## Exercise:
Look below for the line containing "What Blender Python"; from there through the line containing "F = 2370.0;", both lines included, please set down each line exactly and nothing else.

## Material provided:
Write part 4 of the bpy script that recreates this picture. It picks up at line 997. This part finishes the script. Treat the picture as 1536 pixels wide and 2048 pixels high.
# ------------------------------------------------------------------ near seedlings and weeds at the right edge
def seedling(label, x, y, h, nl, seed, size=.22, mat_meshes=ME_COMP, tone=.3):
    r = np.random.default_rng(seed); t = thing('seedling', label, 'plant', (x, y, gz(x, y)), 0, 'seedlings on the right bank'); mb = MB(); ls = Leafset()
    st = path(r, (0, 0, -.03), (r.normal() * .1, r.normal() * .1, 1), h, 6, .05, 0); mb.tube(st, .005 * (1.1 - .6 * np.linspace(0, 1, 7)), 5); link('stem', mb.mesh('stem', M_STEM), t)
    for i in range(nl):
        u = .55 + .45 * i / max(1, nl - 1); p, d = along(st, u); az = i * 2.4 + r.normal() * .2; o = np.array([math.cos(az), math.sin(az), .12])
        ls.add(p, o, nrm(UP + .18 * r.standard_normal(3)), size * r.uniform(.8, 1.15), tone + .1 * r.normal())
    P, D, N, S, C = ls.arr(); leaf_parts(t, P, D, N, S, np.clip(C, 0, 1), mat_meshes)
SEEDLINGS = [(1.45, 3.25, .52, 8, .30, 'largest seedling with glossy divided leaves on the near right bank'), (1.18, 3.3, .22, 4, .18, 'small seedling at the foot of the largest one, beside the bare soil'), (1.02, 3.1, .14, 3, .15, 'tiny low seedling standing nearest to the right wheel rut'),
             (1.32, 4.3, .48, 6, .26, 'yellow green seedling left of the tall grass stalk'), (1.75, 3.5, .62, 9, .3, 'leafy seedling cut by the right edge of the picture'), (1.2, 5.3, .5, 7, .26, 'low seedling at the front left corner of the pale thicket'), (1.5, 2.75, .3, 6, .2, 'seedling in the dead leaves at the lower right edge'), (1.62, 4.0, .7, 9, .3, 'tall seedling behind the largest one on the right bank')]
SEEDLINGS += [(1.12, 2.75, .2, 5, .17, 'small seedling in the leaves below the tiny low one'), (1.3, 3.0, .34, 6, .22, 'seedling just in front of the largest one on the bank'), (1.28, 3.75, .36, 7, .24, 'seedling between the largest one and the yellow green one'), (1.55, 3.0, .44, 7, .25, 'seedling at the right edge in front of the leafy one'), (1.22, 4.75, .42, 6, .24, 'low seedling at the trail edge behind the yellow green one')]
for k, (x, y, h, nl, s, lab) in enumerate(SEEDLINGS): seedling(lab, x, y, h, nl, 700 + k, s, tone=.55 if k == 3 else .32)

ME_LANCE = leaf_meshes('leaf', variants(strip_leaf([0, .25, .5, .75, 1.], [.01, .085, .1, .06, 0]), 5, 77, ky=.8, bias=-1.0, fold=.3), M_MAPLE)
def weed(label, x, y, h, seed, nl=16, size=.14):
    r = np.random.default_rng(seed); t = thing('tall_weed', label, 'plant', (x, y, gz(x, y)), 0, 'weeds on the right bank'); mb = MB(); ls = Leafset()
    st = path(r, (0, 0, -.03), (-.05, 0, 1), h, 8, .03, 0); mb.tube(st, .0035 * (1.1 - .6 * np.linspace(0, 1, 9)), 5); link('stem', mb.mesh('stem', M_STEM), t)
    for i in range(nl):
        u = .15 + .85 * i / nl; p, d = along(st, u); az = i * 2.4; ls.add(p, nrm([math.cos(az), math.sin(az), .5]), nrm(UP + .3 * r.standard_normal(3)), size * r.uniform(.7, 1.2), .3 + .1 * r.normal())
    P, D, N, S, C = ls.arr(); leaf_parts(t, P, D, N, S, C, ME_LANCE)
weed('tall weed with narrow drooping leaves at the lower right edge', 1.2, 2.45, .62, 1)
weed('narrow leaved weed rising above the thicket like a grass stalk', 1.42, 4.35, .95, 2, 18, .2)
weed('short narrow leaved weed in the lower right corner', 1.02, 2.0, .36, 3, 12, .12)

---

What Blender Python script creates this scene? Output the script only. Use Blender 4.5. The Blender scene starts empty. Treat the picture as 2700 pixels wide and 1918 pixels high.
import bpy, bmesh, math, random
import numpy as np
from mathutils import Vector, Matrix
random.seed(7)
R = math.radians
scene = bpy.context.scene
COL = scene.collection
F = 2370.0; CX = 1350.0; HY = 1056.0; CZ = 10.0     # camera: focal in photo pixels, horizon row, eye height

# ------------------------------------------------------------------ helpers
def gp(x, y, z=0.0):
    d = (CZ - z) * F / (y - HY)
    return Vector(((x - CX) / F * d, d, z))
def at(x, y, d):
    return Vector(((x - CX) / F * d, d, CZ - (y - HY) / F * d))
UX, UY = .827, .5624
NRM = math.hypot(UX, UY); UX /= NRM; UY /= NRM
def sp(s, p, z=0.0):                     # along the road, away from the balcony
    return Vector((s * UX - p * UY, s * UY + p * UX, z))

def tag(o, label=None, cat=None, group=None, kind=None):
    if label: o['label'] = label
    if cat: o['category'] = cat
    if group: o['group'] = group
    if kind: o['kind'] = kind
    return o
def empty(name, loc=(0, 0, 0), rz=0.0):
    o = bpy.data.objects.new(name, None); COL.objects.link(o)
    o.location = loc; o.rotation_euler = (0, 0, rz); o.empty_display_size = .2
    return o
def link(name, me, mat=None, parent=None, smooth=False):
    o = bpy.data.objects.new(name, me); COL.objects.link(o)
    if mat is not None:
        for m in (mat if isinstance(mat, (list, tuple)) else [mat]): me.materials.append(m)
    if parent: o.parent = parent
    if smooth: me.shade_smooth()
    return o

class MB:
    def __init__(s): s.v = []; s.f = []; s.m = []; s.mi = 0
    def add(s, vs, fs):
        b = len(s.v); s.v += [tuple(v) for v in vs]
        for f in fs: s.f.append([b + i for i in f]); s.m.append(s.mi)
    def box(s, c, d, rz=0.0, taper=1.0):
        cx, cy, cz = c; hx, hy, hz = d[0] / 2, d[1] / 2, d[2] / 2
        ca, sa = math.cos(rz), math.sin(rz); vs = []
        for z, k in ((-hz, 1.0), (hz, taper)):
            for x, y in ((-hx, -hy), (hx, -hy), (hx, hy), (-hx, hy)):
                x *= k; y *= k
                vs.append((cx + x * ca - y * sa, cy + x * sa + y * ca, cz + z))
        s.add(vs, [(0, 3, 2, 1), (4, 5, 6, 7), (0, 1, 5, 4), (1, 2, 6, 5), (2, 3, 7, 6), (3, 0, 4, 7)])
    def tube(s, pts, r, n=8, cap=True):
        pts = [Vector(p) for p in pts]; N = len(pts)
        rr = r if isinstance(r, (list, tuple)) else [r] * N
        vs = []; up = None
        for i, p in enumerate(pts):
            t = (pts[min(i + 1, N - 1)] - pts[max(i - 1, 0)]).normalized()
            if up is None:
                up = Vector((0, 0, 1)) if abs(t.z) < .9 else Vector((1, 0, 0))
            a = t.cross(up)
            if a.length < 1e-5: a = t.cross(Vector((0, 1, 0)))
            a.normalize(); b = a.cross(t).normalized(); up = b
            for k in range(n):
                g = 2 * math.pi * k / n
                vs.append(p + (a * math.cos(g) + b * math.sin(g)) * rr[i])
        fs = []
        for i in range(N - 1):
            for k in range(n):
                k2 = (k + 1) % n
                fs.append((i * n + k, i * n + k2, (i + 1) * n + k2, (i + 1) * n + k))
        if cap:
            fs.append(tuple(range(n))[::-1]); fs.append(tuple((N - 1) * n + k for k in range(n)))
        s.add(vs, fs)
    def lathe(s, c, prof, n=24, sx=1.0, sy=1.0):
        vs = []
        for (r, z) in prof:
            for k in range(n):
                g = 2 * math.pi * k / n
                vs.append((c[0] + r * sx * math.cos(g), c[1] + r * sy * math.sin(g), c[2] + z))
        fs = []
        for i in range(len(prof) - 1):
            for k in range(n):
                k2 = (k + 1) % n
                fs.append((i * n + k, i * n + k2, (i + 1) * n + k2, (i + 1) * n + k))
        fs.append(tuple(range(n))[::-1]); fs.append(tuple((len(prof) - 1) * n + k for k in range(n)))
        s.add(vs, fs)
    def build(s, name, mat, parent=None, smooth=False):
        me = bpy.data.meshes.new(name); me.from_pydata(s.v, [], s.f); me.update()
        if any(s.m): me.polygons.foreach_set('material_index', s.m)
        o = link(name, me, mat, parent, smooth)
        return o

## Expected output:
What Blender Python script creates this scene? Output the script only. Use Blender 4.5. The Blender scene starts empty. Treat the picture as 2700 pixels wide and 1918 pixels high.
import bpy, bmesh, math, random
import numpy as np
from mathutils import Vector, Matrix
random.seed(7)
R = math.radians
scene = bpy.context.scene
COL = scene.collection
F = 2370.0; CX = 1350.0; HY = 1056.0; CZ = 10.0     # camera: focal in photo pixels, horizon row, eye height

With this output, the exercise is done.